In the United States today there are tens of millions of gun owners, and Gary Kleck, an award-winning criminologist, estimates that anywhere from 800,000 to 2.5 million times per year Americans use firearms defensively. John Lott argues that increasing the number of law-abiding citizens who carry handguns discourages violent criminals. Active shooters are stopped by armed citizens.

Armed citizens still join in collective efforts to maintain law and order. A group called the Deacons for Defense fought with the KKK and guarded civil rights marches in the 1960s. Armed business owners united to discourage looters during civil unrest in Los Angeles in the early 1990s. After Hurricane Katrina devastated New Orleans in 2005 ad hoc militias patrolled abandoned neighborhoods, engaging in at least one lengthy gun fight with a criminal gang. Volunteers protected private property in Ferguson, Missouri, in 2014.

Perhaps the greatest benefit of an armed populace is the power to check an oppressive government. During the 20th century tyrannical regimes in Russia, China, Germany, Guatemala, Chile, Cambodia, and many African countries murdered tens of millions of people who were first disarmed or had their access to firearms severely restricted. With no means to resist, these innocent people were at the mercy of savage governments, some of which were democratic in nature before the rise of a vicious faction.
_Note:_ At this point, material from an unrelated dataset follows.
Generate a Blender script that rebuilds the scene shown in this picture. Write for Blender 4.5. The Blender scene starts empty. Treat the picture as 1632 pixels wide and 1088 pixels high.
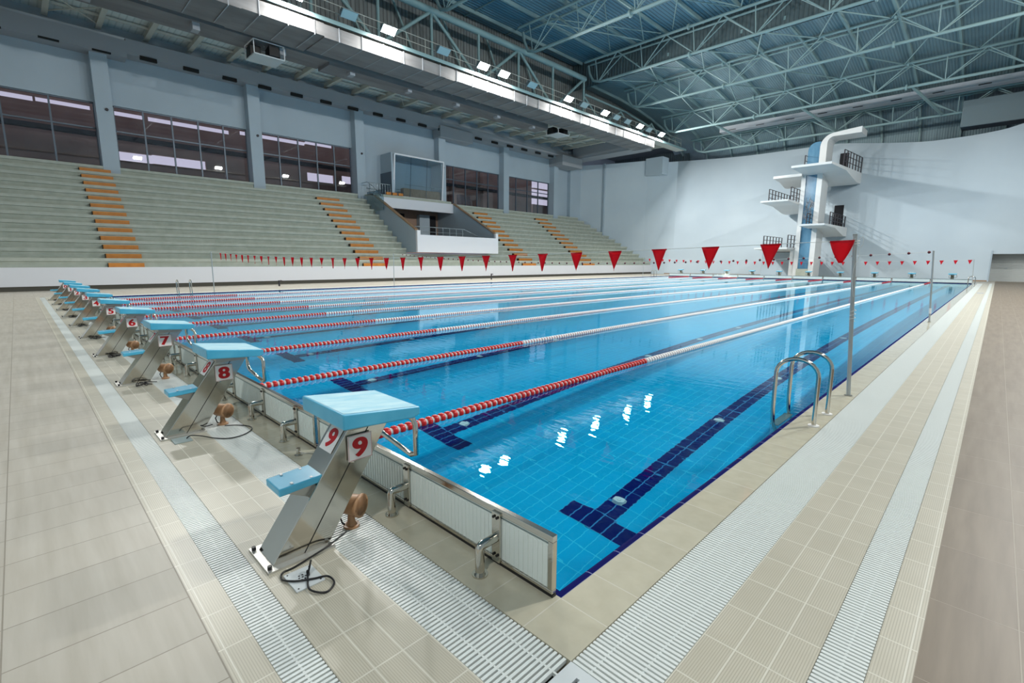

To maintain freedom and better provide for the security of individual citizens the Framers of the U.S. Constitution added what became the Second Amendment, with its promise that the “right of the people to keep and bear arms shall not be infringed.” Libertarians oppose restrictions on the private ownership of firearms because individual citizens, to be truly free, require protection against criminals and politicians alike.